• EXERCISE AIM
Give every line again exactly as it appears, please, but not the pictures.
+ + +
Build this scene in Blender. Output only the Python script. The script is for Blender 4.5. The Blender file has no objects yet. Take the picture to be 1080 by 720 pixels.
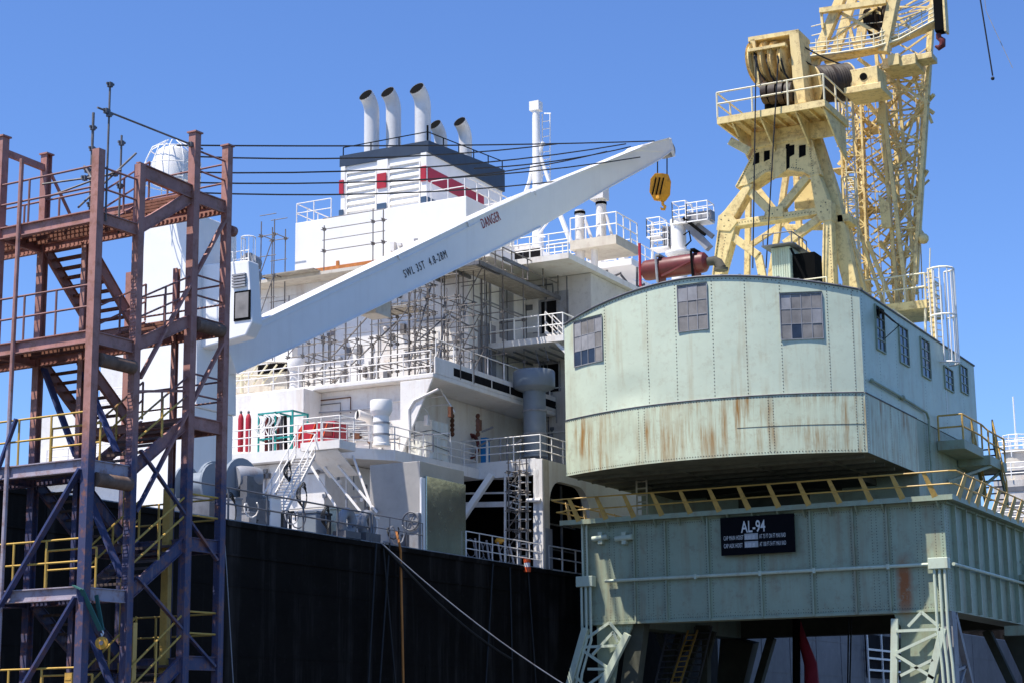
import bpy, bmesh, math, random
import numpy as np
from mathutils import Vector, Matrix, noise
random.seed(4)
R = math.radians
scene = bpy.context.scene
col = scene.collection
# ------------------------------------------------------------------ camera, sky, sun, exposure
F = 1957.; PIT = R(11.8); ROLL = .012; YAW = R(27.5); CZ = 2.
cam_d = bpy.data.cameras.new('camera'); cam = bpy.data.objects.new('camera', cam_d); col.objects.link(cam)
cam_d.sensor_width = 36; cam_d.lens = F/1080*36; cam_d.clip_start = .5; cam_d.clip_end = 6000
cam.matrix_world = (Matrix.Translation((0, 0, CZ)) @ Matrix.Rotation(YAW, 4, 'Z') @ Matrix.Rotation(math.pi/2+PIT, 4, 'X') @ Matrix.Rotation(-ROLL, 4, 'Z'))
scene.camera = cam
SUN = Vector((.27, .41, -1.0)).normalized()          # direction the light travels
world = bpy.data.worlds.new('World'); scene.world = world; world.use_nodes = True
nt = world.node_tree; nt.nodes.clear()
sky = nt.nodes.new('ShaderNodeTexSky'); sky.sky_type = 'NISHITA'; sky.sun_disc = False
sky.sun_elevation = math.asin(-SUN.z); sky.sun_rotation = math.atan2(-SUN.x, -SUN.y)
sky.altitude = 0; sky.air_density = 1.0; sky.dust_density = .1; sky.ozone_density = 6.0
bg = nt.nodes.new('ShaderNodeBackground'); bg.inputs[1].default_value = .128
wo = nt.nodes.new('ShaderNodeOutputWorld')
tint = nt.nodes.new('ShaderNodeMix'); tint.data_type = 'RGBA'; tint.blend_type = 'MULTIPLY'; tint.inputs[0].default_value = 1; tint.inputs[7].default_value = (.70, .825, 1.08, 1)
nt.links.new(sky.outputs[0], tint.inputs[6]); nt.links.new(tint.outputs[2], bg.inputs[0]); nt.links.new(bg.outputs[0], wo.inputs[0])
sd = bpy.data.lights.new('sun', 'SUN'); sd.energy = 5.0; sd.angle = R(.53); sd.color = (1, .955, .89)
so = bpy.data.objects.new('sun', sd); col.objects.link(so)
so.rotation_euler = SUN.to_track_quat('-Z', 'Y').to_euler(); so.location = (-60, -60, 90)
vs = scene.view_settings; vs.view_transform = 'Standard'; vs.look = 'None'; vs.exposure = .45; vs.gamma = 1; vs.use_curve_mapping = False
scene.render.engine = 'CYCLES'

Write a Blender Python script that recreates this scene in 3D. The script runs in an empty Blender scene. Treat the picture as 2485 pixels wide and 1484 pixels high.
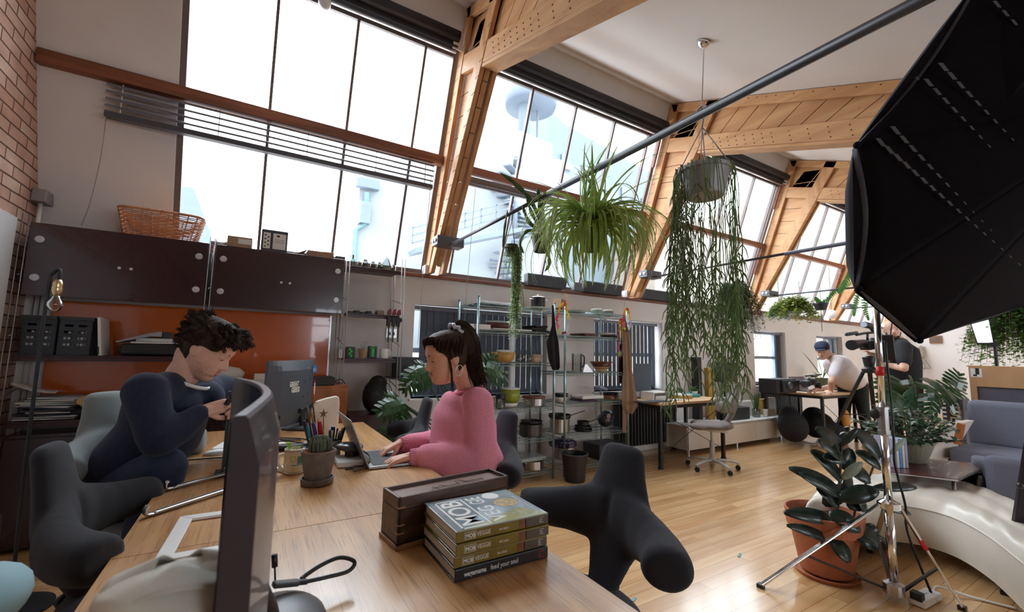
+ + +
• ANSWER BELOW
Build this scene in Blender. Output only the Python script. The script is for Blender 4.5. The Blender file has no objects yet. Take the picture to be 1080 by 720 pixels.
import bpy, bmesh, math, random
import numpy as np
from mathutils import Vector, Matrix, noise
random.seed(4)
R = math.radians
scene = bpy.context.scene
col = scene.collection
# ------------------------------------------------------------------ camera, sky, sun, exposure
F = 1957.; PIT = R(11.8); ROLL = .012; YAW = R(27.5); CZ = 2.
cam_d = bpy.data.cameras.new('camera'); cam = bpy.data.objects.new('camera', cam_d); col.objects.link(cam)
cam_d.sensor_width = 36; cam_d.lens = F/1080*36; cam_d.clip_start = .5; cam_d.clip_end = 6000
cam.matrix_world = (Matrix.Translation((0, 0, CZ)) @ Matrix.Rotation(YAW, 4, 'Z') @ Matrix.Rotation(math.pi/2+PIT, 4, 'X') @ Matrix.Rotation(-ROLL, 4, 'Z'))
scene.camera = cam
SUN = Vector((.27, .41, -1.0)).normalized()          # direction the light travels
world = bpy.data.worlds.new('World'); scene.world = world; world.use_nodes = True
nt = world.node_tree; nt.nodes.clear()
sky = nt.nodes.new('ShaderNodeTexSky'); sky.sky_type = 'NISHITA'; sky.sun_disc = False
sky.sun_elevation = math.asin(-SUN.z); sky.sun_rotation = math.atan2(-SUN.x, -SUN.y)
sky.altitude = 0; sky.air_density = 1.0; sky.dust_density = .1; sky.ozone_density = 6.0
bg = nt.nodes.new('ShaderNodeBackground'); bg.inputs[1].default_value = .128
wo = nt.nodes.new('ShaderNodeOutputWorld')
tint = nt.nodes.new('ShaderNodeMix'); tint.data_type = 'RGBA'; tint.blend_type = 'MULTIPLY'; tint.inputs[0].default_value = 1; tint.inputs[7].default_value = (.70, .825, 1.08, 1)
nt.links.new(sky.outputs[0], tint.inputs[6]); nt.links.new(tint.outputs[2], bg.inputs[0]); nt.links.new(bg.outputs[0], wo.inputs[0])
sd = bpy.data.lights.new('sun', 'SUN'); sd.energy = 5.0; sd.angle = R(.53); sd.color = (1, .955, .89)
so = bpy.data.objects.new('sun', sd); col.objects.link(so)
so.rotation_euler = SUN.to_track_quat('-Z', 'Y').to_euler(); so.location = (-60, -60, 90)
vs = scene.view_settings; vs.view_transform = 'Standard'; vs.look = 'None'; vs.exposure = .45; vs.gamma = 1; vs.use_curve_mapping = False
scene.render.engine = 'CYCLES'

Write a Blender Python script that recreates this scene in 3D. The script runs in an empty Blender scene. Treat the picture as 2485 pixels wide and 1484 pixels high.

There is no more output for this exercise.